YOUR GOAL - Retype the opening lines of the data exactly, stopping after the line that contains "sc.camera = cam". Skip every picture.

MATERIAL PROVIDED -
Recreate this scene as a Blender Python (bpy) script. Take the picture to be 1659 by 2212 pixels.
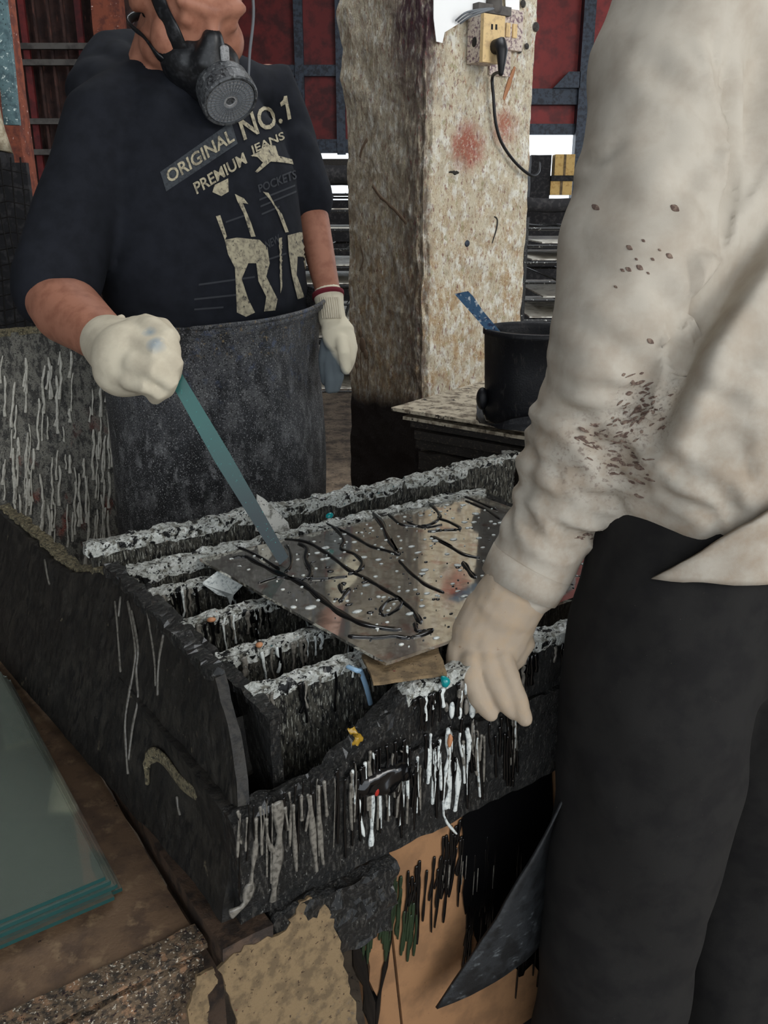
import bpy, bmesh, math, random
import numpy as np
from mathutils import Vector, Matrix, noise
from mathutils.bvhtree import BVHTree
random.seed(7)
sc = bpy.context.scene
for o in list(bpy.data.objects): bpy.data.objects.remove(o)
COL = sc.collection

# ------------------------------------------------------------------ camera
CAM_Z, PITCH, F = 1.22, math.radians(19.3), 1853.0
cam_d = bpy.data.cameras.new('camera'); cam = bpy.data.objects.new('camera', cam_d); COL.objects.link(cam)
cam.location = (0, 0, CAM_Z); cam.rotation_euler = (math.pi/2 - PITCH, 0, 0)
cam_d.sensor_fit = 'HORIZONTAL'; cam_d.sensor_width = 36.0; cam_d.lens = 36.0*F/1659.0
cam_d.clip_start = 0.02
sc.camera = cam

# ------------------------------------------------------------------ world, lights, exposure
wd = bpy.data.worlds.new('world'); sc.world = wd; wd.use_nodes = True
bg = wd.node_tree.nodes['Background']; bg.inputs[0].default_value = (0.86, 0.93, 1.0, 1); bg.inputs[1].default_value = 2.2
def area(name, loc, target, sx, sy, power, col):
    l = bpy.data.lights.new(name, 'AREA'); l.shape = 'RECTANGLE'; l.size = sx; l.size_y = sy; l.energy = power; l.color = col
    o = bpy.data.objects.new(name, l); COL.objects.link(o); o.location = loc
    o.rotation_euler = (Vector(target)-Vector(loc)).to_track_quat('-Z', 'Y').to_euler()
    return o
area('doorway_daylight', (3.3, -1.4, 2.5), (0.2, 2.3, 1.5), 1.8, 1.6, 72, (1.0, 0.97, 0.92))
area('roof_skylight', (0.3, 2.6, 3.5), (0.3, 2.45, 0), 1.8, 1.4, 62, (0.93, 0.97, 1.0))
area('rear_daylight', (0.9, -2.0, 2.6), (0.4, 1.2, 0.95), 2.0, 1.4, 7, (1.0, 0.95, 0.89))
sc.view_settings.view_transform = 'Standard'; sc.view_settings.look = 'None'
sc.view_settings.gamma = 1.0; sc.view_settings.use_curve_mapping = False
sc.view_settings.exposure = 0.0

# ------------------------------------------------------------------ geometry helpers
SP, CP = math.sin(PITCH), math.cos(PITCH)
CAMP = Vector((0, 0, CAM_Z))
def ray(px, py):
    x = (px-829.5)/F; y = -(py-1106)/F
    return Vector((x, CP + y*SP, -SP + y*CP))
def W(px, py, t): return CAMP + ray(px, py)*t                    # point at depth t metres
def Z(px, py, z):                                                # point at height z
    d = ray(px, py); return CAMP + d*((z-CAM_Z)/d.z)
def PL(px, py, p0, n):                                           # point on a plane
    d = ray(px, py); return CAMP + d*((Vector(p0)-CAMP).dot(Vector(n))/d.dot(Vector(n)))
ANG = math.radians(34.5)
U = Vector((math.cos(ANG), math.sin(ANG), 0)); Wd = Vector((-math.sin(ANG), math.cos(ANG), 0)); UP = Vector((0, 0, 1))
def T(u, w, z): return U*u + Wd*w + UP*z                          # bench frame -> world

def lab(o, label, cat, group=None, kind=None):
    if label: o['label'] = label
    if cat: o['category'] = cat
    if group: o['group'] = group
    if kind: o['kind'] = kind
    return o
def attach(o, parent):
    if parent is not None:
        o.parent = parent; o.matrix_parent_inverse = Matrix.Translation(-Vector(ROOTLOC.get(parent.name, (0, 0, 0))))
ROOTLOC = {}
def root(name, loc, label, cat, group=None):
    o = bpy.data.objects.new(name, None); COL.objects.link(o); o.location = loc; o.empty_display_size = 0.05
    ROOTLOC[o.name] = tuple(loc)
    return lab(o, label, cat, group)
def obj(name, vf, m, parent=None, smooth=False, label=None, cat=None, group=None, kind=None):
    if isinstance(vf, bpy.types.Mesh): me = vf
    else:
        me = bpy.data.meshes.new(name); me.from_pydata([tuple(v) for v in vf[0]], [], vf[1]); me.validate()
    if m is not None:
        me.materials.clear(); me.materials.append(m)
    if smooth: me.polygons.foreach_set('use_smooth', [True]*len(me.polygons))
    me.update()
    o = bpy.data.objects.new(name, me); COL.objects.link(o)
    attach(o, parent)
    return lab(o, label, cat, group, kind)
class MB:
    def __init__(s): s.v = []; s.f = []
    def add(s, vf):
        n = len(s.v); s.v += list(vf[0]); s.f += [tuple(i+n for i in f) for f in vf[1]]; return s
    def vf(s): return (s.v, s.f)
def box(c, ax, ay, az):                                           # centre, half vectors
    c = Vector(c); ax = Vector(ax); ay = Vector(ay); az = Vector(az)
    v = [c+ax*i+ay*j+az*k for k in (-1, 1) for j in (-1, 1) for i in (-1, 1)]
    return (v, [(0,2,3,1),(4,5,7,6),(0,1,5,4),(2,6,7,3),(0,4,6,2),(1,3,7,5)])
def tbox(u0, u1, w0, w1, z0, z1):
    return box(T((u0+u1)/2, (w0+w1)/2, (z0+z1)/2), U*((u1-u0)/2), Wd*((w1-w0)/2), UP*((z1-z0)/2))
def wbox(x0, x1, y0, y1, z0, z1):
    return box(((x0+x1)/2, (y0+y1)/2, (z0+z1)/2), ((x1-x0)/2, 0, 0), (0, (y1-y0)/2, 0), (0, 0, (z1-z0)/2))
def rough(fn, nu, nv, nw, amp, freq, seed=0, post=None):
    """a box grid through fn(a,b,c) (a,b,c in 0..1) with noise relief"""
    V = {}; vs = []; fs = []
    def vid(i, j, k):
        if (i, j, k) not in V:
            p = Vector(fn(i/nu, j/nv, k/nw))
            n = noise.noise_vector(p*freq + Vector((seed*3.1, seed*1.7, seed)))
            n2 = noise.noise_vector(p*freq*2.7 + Vector((seed, seed*2.3, 5)))
            p = p + n*amp + n2*amp*0.5
            if post: p = post(p, i/nu, j/nv, k/nw)
            V[(i, j, k)] = len(vs); vs.append(p)
        return V[(i, j, k)]
    for i in range(nu):
        for j in range(nv):
            fs.append((vid(i,j,0), vid(i,j+1,0), vid(i+1,j+1,0), vid(i+1,j,0)))
            fs.append((vid(i,j,nw), vid(i+1,j,nw), vid(i+1,j+1,nw), vid(i,j+1,nw)))
    for i in range(nu):
        for k in range(nw):
            fs.append((vid(i,0,k), vid(i+1,0,k), vid(i+1,0,k+1), vid(i,0,k+1)))
            fs.append((vid(i,nv,k), vid(i,nv,k+1), vid(i+1,nv,k+1), vid(i+1,nv,k)))
    for j in range(nv):
        for k in range(nw):
            fs.append((vid(0,j,k), vid(0,j,k+1), vid(0,j+1,k+1), vid(0,j+1,k)))
            fs.append((vid(nu,j,k), vid(nu,j+1,k), vid(nu,j+1,k+1), vid(nu,j,k+1)))
    return (vs, fs)
def rslab(u0, u1, w0, w1, z0, z1, res, amp, freq, seed=0, post=None):
    n = lambda a, b: max(1, int(round(abs(b-a)/res)))
    return rough(lambda a, b, c: T(u0+(u1-u0)*a, w0+(w1-w0)*b, z0+(z1-z0)*c), n(u0,u1), n(w0,w1), n(z0,z1), amp, freq, seed, post)
def etube(pts, ra, rb=None, side=(1,0,0), n=12, cap=True):
    """tapered tube, half axes ra (along side) and rb"""
    pts = [Vector(p) for p in pts]; N = len(pts)
    if not hasattr(ra, '__len__'): ra = [ra]*N
    if rb is None: rb = ra
    if not hasattr(rb, '__len__'): rb = [rb]*N
    rings = []
    def tan(i):
        return (pts[min(i+1, N-1)]-pts[max(i-1, 0)]).normalized()
    seq = [(pts[i], ra[i], rb[i], tan(i), side[i] if isinstance(side, list) else side) for i in range(N)]
    if cap:
        ext = []
        p, a, b, t, s_ = seq[0]
        for k in (0.25, 0.6, 0.88): ext.append((p - t*min(a, b)*math.sqrt(1-k*k), a*k, b*k, t, s_))
        e2 = []
        p, a, b, t, s_ = seq[-1]
        for k in (0.88, 0.6, 0.25): e2.append((p + t*min(a, b)*math.sqrt(1-k*k), a*k, b*k, t, s_))
        seq = ext + seq + e2
    vs = []; fs = []
    for p, a, b, t, s_ in seq:
        s1 = Vector(s_); s1 = s1 - t*s1.dot(t)
        if s1.length < 1e-4: s1 = t.orthogonal()
        s1.normalize(); b1 = t.cross(s1)
        for k in range(n):
            th = 2*math.pi*k/n
            vs.append(p + s1*(a*math.cos(th)) + b1*(b*math.sin(th)))
    for i in range(len(seq)-1):
        for k in range(n):
            fs.append((i*n+k, i*n+(k+1)%n, (i+1)*n+(k+1)%n, (i+1)*n+k))
    fs.append(tuple(range(n-1, -1, -1))); m = (len(seq)-1)*n
    fs.append(tuple(range(m, m+n)))
    return (vs, fs)
def smooth_path(pts, k=4):
    pts = [Vector(p) for p in pts]; out = []
    for i in range(len(pts)-1):
        p0 = pts[max(i-1, 0)]; p1 = pts[i]; p2 = pts[i+1]; p3 = pts[min(i+2, len(pts)-1)]
        for j in range(k):
            t = j/k
            out.append(0.5*((2*p1)+(p2-p0)*t+(2*p0-5*p1+4*p2-p3)*t*t+(3*p1-p0-3*p2+p3)*t**3))
    out.append(pts[-1]); return out
def ellipsoid(c, rx, ry, rz, ax=(1,0,0), ay=(0,1,0), az=(0,0,1), nu=20, nv=12):
    c = Vector(c); ax = Vector(ax).normalized(); ay = Vector(ay).normalized(); az = Vector(az).normalized()
    vs = [c+az*rz]; fs = []
    for j in range(1, nv):
        ph = math.pi*j/nv
        for i in range(nu):
            th = 2*math.pi*i/nu
            vs.append(c+ax*(rx*math.sin(ph)*math.cos(th))+ay*(ry*math.sin(ph)*math.sin(th))+az*(rz*math.cos(ph)))
    vs.append(c-az*rz); L = len(vs)-1
    for i in range(nu):
        fs.append((0, 1+i, 1+(i+1) % nu)); fs.append((L, L-nu+(i+1) % nu, L-nu+i))
        for j in range(nv-2):
            a = 1+j*nu+i; b = 1+j*nu+(i+1) % nu
            fs.append((a, a+nu, b+nu, b))
    return (vs, fs)
def fuse(parts, voxel, smooth_it=4, disp=None):
    """union of closed pieces -> one continuous surface mesh"""
    mb = MB()
    for p in parts: mb.add(p)
    me = bpy.data.meshes.new('tmp'); me.from_pydata([tuple(v) for v in mb.v], [], mb.f); me.update()
    bm = bmesh.new(); bm.from_mesh(me); bmesh.ops.recalc_face_normals(bm, faces=bm.faces); bm.to_mesh(me); bm.free()
    o = bpy.data.objects.new('tmp', me); COL.objects.link(o)
    r = o.modifiers.new('r', 'REMESH'); r.mode = 'VOXEL'; r.voxel_size = voxel; r.use_smooth_shade = True
    if smooth_it:
        s = o.modifiers.new('s', 'SMOOTH'); s.factor = 0.5; s.iterations = smooth_it
    dg = bpy.context.evaluated_depsgraph_get(); dg.update()
    out = bpy.data.meshes.new_from_object(o.evaluated_get(dg))
    bpy.data.objects.remove(o); bpy.data.meshes.remove(me)
    if disp:
        n_ = len(out.vertices); co = np.empty(n_*3, np.float32); no = np.empty(n_*3, np.float32)
        out.vertices.foreach_get('co', co); out.vertex_normals.foreach_get('vector', no)
        co = co.reshape(-1, 3); no = no.reshape(-1, 3)
        dd = np.array([disp(Vector(c), n) for c, n in zip(co.tolist(), no.tolist())], np.float32)
        out.vertices.foreach_set('co', (co + no*dd[:, None]).ravel()); out.update()
    return out
def poly_prism(pts, nvec):
    """flat polygon with thickness"""
    n = len(pts); nvec = Vector(nvec); pts = [Vector(p) for p in pts]
    vs = pts + [p+nvec for p in pts]
    return (vs, [tuple(range(n-1, -1, -1)), tuple(range(n, 2*n))] + [(i, (i+1) % n, n+(i+1) % n, n+i) for i in range(n)])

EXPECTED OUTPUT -
Recreate this scene as a Blender Python (bpy) script. Take the picture to be 1659 by 2212 pixels.
import bpy, bmesh, math, random
import numpy as np
from mathutils import Vector, Matrix, noise
from mathutils.bvhtree import BVHTree
random.seed(7)
sc = bpy.context.scene
for o in list(bpy.data.objects): bpy.data.objects.remove(o)
COL = sc.collection

# ------------------------------------------------------------------ camera
CAM_Z, PITCH, F = 1.22, math.radians(19.3), 1853.0
cam_d = bpy.data.cameras.new('camera'); cam = bpy.data.objects.new('camera', cam_d); COL.objects.link(cam)
cam.location = (0, 0, CAM_Z); cam.rotation_euler = (math.pi/2 - PITCH, 0, 0)
cam_d.sensor_fit = 'HORIZONTAL'; cam_d.sensor_width = 36.0; cam_d.lens = 36.0*F/1659.0
cam_d.clip_start = 0.02
sc.camera = cam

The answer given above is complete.